Why ‘Networking’ Should really be called ‘Relationship Building’

By Emily Pease

I recently attended a networking seminar organized by my friends at our mutual alma mater, the School of Diplomacy and International Relations at Seton Hall University.

As the President of our alumni association and one of the core organizers on the Leadarise NYC team, I like to think that I am a seasoned networker. I’d even go so far as to say I’m above average – I no longer have a fear of starting conversations with total strangers and I enjoy the opportunity to meet new people. So my attendance at this networking seminar was more to provide moral support for my friends, rather than to expect takeaways.

I quickly realized that I am a networking novice and have been taking the wrong approach to networking. It’s not just about meeting new people, sharing business cards and hoping one of those business cards will lead to a new opportunity. Instead, networking should really be called “relationship building,” or getting to know someone on a personal level and finding shared interests.

Networking at Leadarise events focuses on building genuine relationships, not just exchanging business cards
Networking at Leadarise events focuses on building genuine relationships, not just exchanging business cards

This is an important message that extends far beyond networking for a job and applies to managing all kinds of professional relationships with managers, co-workers, clients, prospective clients, mentors, etc.

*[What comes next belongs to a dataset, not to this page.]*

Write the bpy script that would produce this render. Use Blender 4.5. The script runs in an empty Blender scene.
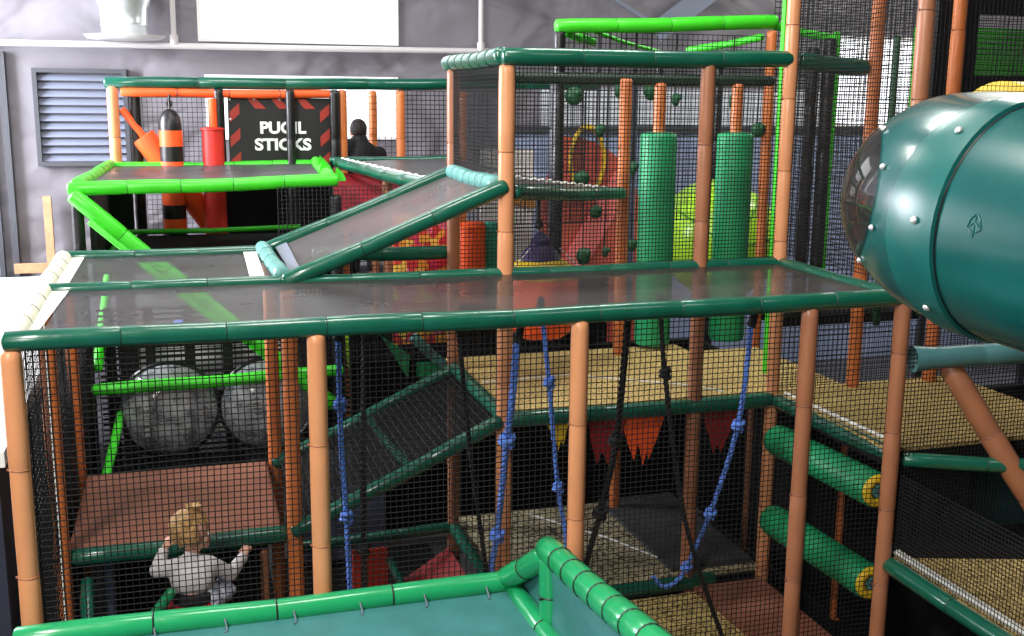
import bpy, bmesh, math, random
from mathutils import Vector, Matrix, noise
random.seed(7)
S = bpy.context.scene
COL = S.collection
ZO = 2.45                      # deck level sits 2.45 m above the hall floor
PI = math.pi
V = lambda x, y, z: Vector((x, y, z + ZO))

# ------------------------------------------------------------------ materials
def lin(c):
    return tuple(((v/255)/12.92 if v/255 <= .04045 else ((v/255+.055)/1.055)**2.4) for v in c)
def pm(name, rgb, rough=.5, metal=0, spec=.5, var=.0, vscale=6, bump=0, bscale=40, coat=0, emit=0, rgb2=None):
    m = bpy.data.materials.new(name); m.use_nodes = True
    nt = m.node_tree; b = nt.nodes['Principled BSDF']
    c = lin(rgb) + (1,)
    b.inputs['Base Color'].default_value = c
    b.inputs['Roughness'].default_value = rough
    b.inputs['Metallic'].default_value = metal
    b.inputs['Specular IOR Level'].default_value = spec
    b.inputs['Coat Weight'].default_value = coat
    b.inputs['Coat Roughness'].default_value = .15
    tc = nt.nodes.new('ShaderNodeTexCoord')
    if var or rgb2:
        n = nt.nodes.new('ShaderNodeTexNoise'); n.inputs['Scale'].default_value = vscale
        n.inputs['Detail'].default_value = 6; n.inputs['Roughness'].default_value = .65
        nt.links.new(tc.outputs['Object'], n.inputs['Vector'])
        r = nt.nodes.new('ShaderNodeValToRGB')
        r.color_ramp.elements[0].position = .35; r.color_ramp.elements[1].position = .65
        c2 = lin(rgb2) + (1,) if rgb2 else tuple(min(1, v*(1+var)) for v in c[:3]) + (1,)
        c1 = c if rgb2 else tuple(v*(1-var) for v in c[:3]) + (1,)
        r.color_ramp.elements[0].color = c1; r.color_ramp.elements[1].color = c2
        nt.links.new(n.outputs['Fac'], r.inputs['Fac']); nt.links.new(r.outputs['Color'], b.inputs['Base Color'])
    if bump:
        n2 = nt.nodes.new('ShaderNodeTexNoise'); n2.inputs['Scale'].default_value = bscale; n2.inputs['Detail'].default_value = 4
        nt.links.new(tc.outputs['Object'], n2.inputs['Vector'])
        bp = nt.nodes.new('ShaderNodeBump'); bp.inputs['Strength'].default_value = bump; bp.inputs['Distance'].default_value = .02
        nt.links.new(n2.outputs['Fac'], bp.inputs['Height']); nt.links.new(bp.outputs['Normal'], b.inputs['Normal'])
    if emit:
        b.inputs['Emission Color'].default_value = c; b.inputs['Emission Strength'].default_value = emit
    return m
def mesh_fabric(name, rgb, through, rough=.4, spec=.5):
    m = pm(name, rgb, rough, spec=spec); nt = m.node_tree
    b = nt.nodes['Principled BSDF']; o = nt.nodes['Material Output']
    t = nt.nodes.new('ShaderNodeBsdfTransparent'); mx = nt.nodes.new('ShaderNodeMixShader')
    tc = nt.nodes.new('ShaderNodeTexCoord'); n = nt.nodes.new('ShaderNodeTexNoise')
    n.inputs['Scale'].default_value = 3; n.inputs['Detail'].default_value = 3
    nt.links.new(tc.outputs['Object'], n.inputs['Vector'])
    mr = nt.nodes.new('ShaderNodeMapRange'); mr.inputs['From Min'].default_value = .3; mr.inputs['From Max'].default_value = .7
    mr.inputs['To Min'].default_value = 1-through-.07; mr.inputs['To Max'].default_value = 1-through+.07
    nt.links.new(n.outputs['Fac'], mr.inputs['Value']); nt.links.new(mr.outputs['Result'], mx.inputs['Fac'])
    nt.links.new(t.outputs[0], mx.inputs[1]); nt.links.new(b.outputs[0], mx.inputs[2])
    nt.links.new(mx.outputs[0], o.inputs['Surface'])
    return m
def clear(name, rgb, through=.55, rough=.08, glint_rgb=None):
    m = pm(name, rgb, rough, spec=.8, rgb2=glint_rgb, vscale=8); nt = m.node_tree
    b = nt.nodes['Principled BSDF']; o = nt.nodes['Material Output']
    t = nt.nodes.new('ShaderNodeBsdfTransparent'); mx = nt.nodes.new('ShaderNodeMixShader'); mx.inputs['Fac'].default_value = 1-through
    nt.links.new(t.outputs[0], mx.inputs[1]); nt.links.new(b.outputs[0], mx.inputs[2]); nt.links.new(mx.outputs[0], o.inputs['Surface'])
    return m
def carpet(name, a, b2, scale=70):
    m = pm(name, a, .85, spec=.2, bump=.5, bscale=90); nt = m.node_tree; b = nt.nodes['Principled BSDF']
    tc = nt.nodes.new('ShaderNodeTexCoord'); n = nt.nodes.new('ShaderNodeTexNoise'); n.inputs['Scale'].default_value = scale; n.inputs['Detail'].default_value = 2
    r = nt.nodes.new('ShaderNodeValToRGB'); r.color_ramp.elements[0].position = .38; r.color_ramp.elements[1].position = .55
    r.color_ramp.elements[0].color = lin(b2)+(1,); r.color_ramp.elements[1].color = lin(a)+(1,)
    nt.links.new(tc.outputs['Object'], n.inputs['Vector']); nt.links.new(n.outputs['Fac'], r.inputs['Fac']); nt.links.new(r.outputs['Color'], b.inputs['Base Color'])
    return m
def patchwork(name, cols, scale):
    m = pm(name, (200,100,60), .6); nt = m.node_tree; b = nt.nodes['Principled BSDF']
    tc = nt.nodes.new('ShaderNodeTexCoord'); vo = nt.nodes.new('ShaderNodeTexVoronoi'); vo.inputs['Scale'].default_value = scale
    vo.distance = 'CHEBYCHEV'
    r = nt.nodes.new('ShaderNodeValToRGB'); r.color_ramp.interpolation = 'CONSTANT'
    while len(r.color_ramp.elements) < len(cols): r.color_ramp.elements.new(.5)
    for i, c in enumerate(cols):
        r.color_ramp.elements[i].position = i/len(cols); r.color_ramp.elements[i].color = lin(c)+(1,)
    sx = nt.nodes.new('ShaderNodeSeparateColor')
    nt.links.new(tc.outputs['Object'], vo.inputs['Vector']); nt.links.new(vo.outputs['Color'], sx.inputs[0])
    nt.links.new(sx.outputs[0], r.inputs['Fac']); nt.links.new(r.outputs['Color'], b.inputs['Base Color'])
    return m
def quilt(name, rgb):
    m = pm(name, rgb, .55, spec=.35, var=.08, vscale=1.5); nt = m.node_tree; b = nt.nodes['Principled BSDF']
    tc = nt.nodes.new('ShaderNodeTexCoord'); mp = nt.nodes.new('ShaderNodeMapping'); mp.inputs['Rotation'].default_value = (0,.8,0); mp.inputs['Scale'].default_value = (.8,1,1.3)
    n = nt.nodes.new('ShaderNodeTexNoise'); n.inputs['Scale'].default_value = 1.1; n.inputs['Detail'].default_value = 2.5; n.inputs['Distortion'].default_value = .5
    bp = nt.nodes.new('ShaderNodeBump'); bp.inputs['Strength'].default_value = .8; bp.inputs['Distance'].default_value = .3
    nt.links.new(tc.outputs['Object'], mp.inputs[0]); nt.links.new(mp.outputs[0], n.inputs['Vector']); nt.links.new(n.outputs['Fac'], bp.inputs['Height']); nt.links.new(bp.outputs['Normal'], b.inputs['Normal'])
    return m

GREEN = pm('green_vinyl', (9,84,65), .28, var=.12, bump=.12, bscale=18, coat=.3)
TEALRAIL = pm('teal_vinyl', (86,144,138), .4, var=.12, bump=.2, bscale=25)
MINT = pm('mint_green_vinyl', (26,152,92), .28, var=.06, bump=.1, bscale=20, coat=.4)
LIME = pm('lime_vinyl', (62,208,38), .4, var=.08, bump=.1, bscale=20)
CREAM = pm('cream_vinyl', (226,226,208), .5, var=.06, bump=.2, bscale=15)
TAN = pm('tan_vinyl', (208,142,98), .36, var=.06, vscale=4, bump=.1, bscale=14)
AMBER = pm('amber_vinyl', (196,110,56), .45, var=.08, vscale=4, bump=.1, bscale=14)
ROSE = pm('rosy_brown_vinyl', (154,100,70), .42, var=.08, vscale=4, bump=.1, bscale=14)
BROWN = pm('brown_vinyl', (140,88,70), .5, var=.08, vscale=3, bump=.15, bscale=6)
BLACKV = pm('black_vinyl', (17,17,20), .4, var=.2, bump=.2, bscale=12)
BLACKMAT = pm('black_mat', (13,13,15), .8, spec=.2, var=.2)
NAVY = pm('navy_mat', (40,46,62), .7, var=.1)
SLATE = pm('slate_blue_mat', (88,100,128), .7, var=.1)
NET = pm('black_net_cord', (15,15,17), .7, spec=.3)
LACE = pm('white_lacing_cord', (225,225,220), .7)
TIE = pm('black_cable_tie', (22,26,24), .5)
DECK = mesh_fabric('black_mesh_fabric', (56,52,53), .36, .46, .7)
RAMPMESH = mesh_fabric('black_ramp_mesh', (92,86,87), .36, .5)
DARKMESH = mesh_fabric('dark_net_fabric', (10,10,12), .25, .7, .2)
LIMEMESH = mesh_fabric('grey_mesh_fabric', (70,70,72), .12, .4)
TANC = carpet('tan_carpet', (212,186,122), (104,86,46))
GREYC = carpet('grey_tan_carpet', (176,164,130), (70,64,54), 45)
BLUE = pm('blue_rope', (98,142,240), .7, var=.25, vscale=60)
BLACKROPE = pm('black_rope', (18,18,20), .75)
SLIDE = pm('teal_green_plastic', (6,78,76), .27, var=.12, vscale=3, coat=.5)
SLIDERIM = pm('teal_rim_plastic', (14,88,84), .32, var=.1)
TEALVINYL = pm('teal_sheet_vinyl', (62,122,122), .36, var=.1, vscale=5, bump=.25, bscale=5)
ORANGE = pm('orange_foam', (250,92,34), .5, var=.06)
RED = pm('red_foam', (214,44,36), .5, var=.06)
DKRED = pm('dark_red_vinyl', (140,30,30), .5, var=.1)
YELLOW = pm('yellow_foam', (228,190,34), .5, var=.05)
PURPLE = pm('purple_fabric', (44,30,82), .6)
GREENFOAM = pm('green_foam_roller', (18,144,90), .5, var=.04)
WHITE = pm('white_paint', (232,232,230), .5)
SIGNW = pm('sign_white', (240,240,240), .6)
SIGNB = pm('sign_black', (24,22,24), .5)
SIGNR = pm('sign_red', (160,46,36), .5)
STEEL = pm('galvanized_steel', (214,218,220), .32, metal=.65, var=.1, vscale=9)
GREYMETAL = pm('grey_painted_metal', (116,122,138), .4)
DKMETAL = pm('dark_metal_frame', (60,62,68), .5)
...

Here are the 5 key takeaways I learned at this event:

  1. Networking is still an important conduit to landing a job. As reported by LinkedIn, 68% of jobs are landed via personal connections and referrals. Anecdotally, I have heard repeatedly from my colleagues that this is how they landed their current positions. Standing out from the crowd in a sea of resumes is incredibly difficult, but having someone put in a good word for you, or at the very least help pull your resume out of the pile for a closer look is invaluable. Even after you’ve landed the position, most on-the-job training is done through connections. Developing important relationships within your organization will help make sure your name comes up when there are new professional development opportunities.
  2. Networking is relationship based, not transaction based. Coming home with a huge stack of business cards after a networking event doesn’t do much to building a network of value. The real value comes when you have developed a deeper relationship and built trust. This means that your interactions should be genuine and warm.
  3. Apply the relationship-based approach (5 key tips to remember):
    • 1) Focus on the PERSON, not on the POSITION: Your interest should be in the individual and how your interests align, not what they can do for you.
    • 2. LISTEN: Truly pay attention and have a genuine interest in what you can learn from them.
    • 3. HELP: Always be aware of how you can provide a value-add for the other person.
    • 4. CARE for the relationship: A ‘transaction’ is a often a one time exchange, a relationship is built by creating continued valuable connections.
    • 5. CONNECT: Always think about how you can connect the members of your network with one another. This helps build trust and credibility.
  4. Networking Takeaways. A few things to keep in mind during a networking event or a meeting:
    • 1. Ask for any suggestions or advice they may have to share with someone in your position.
    • 2. Try to come away from the meeting with three new contacts they would be willing to put you in touch with.
    • 3. Always think of ways you can help them.
    • 4. Stay. In. Touch.
  5. Pay it forward Many of us can point to a friend, colleague, reference, or mentor who put in a good word for us professionally and helped us advance our career in one way or another. Knowing how important this piece is to professional growth and development, don’t you think you should give back? As the wise Kevin Spacey once said, “If you’re lucky enough to do well, it’s your responsibility to send the elevator back down.”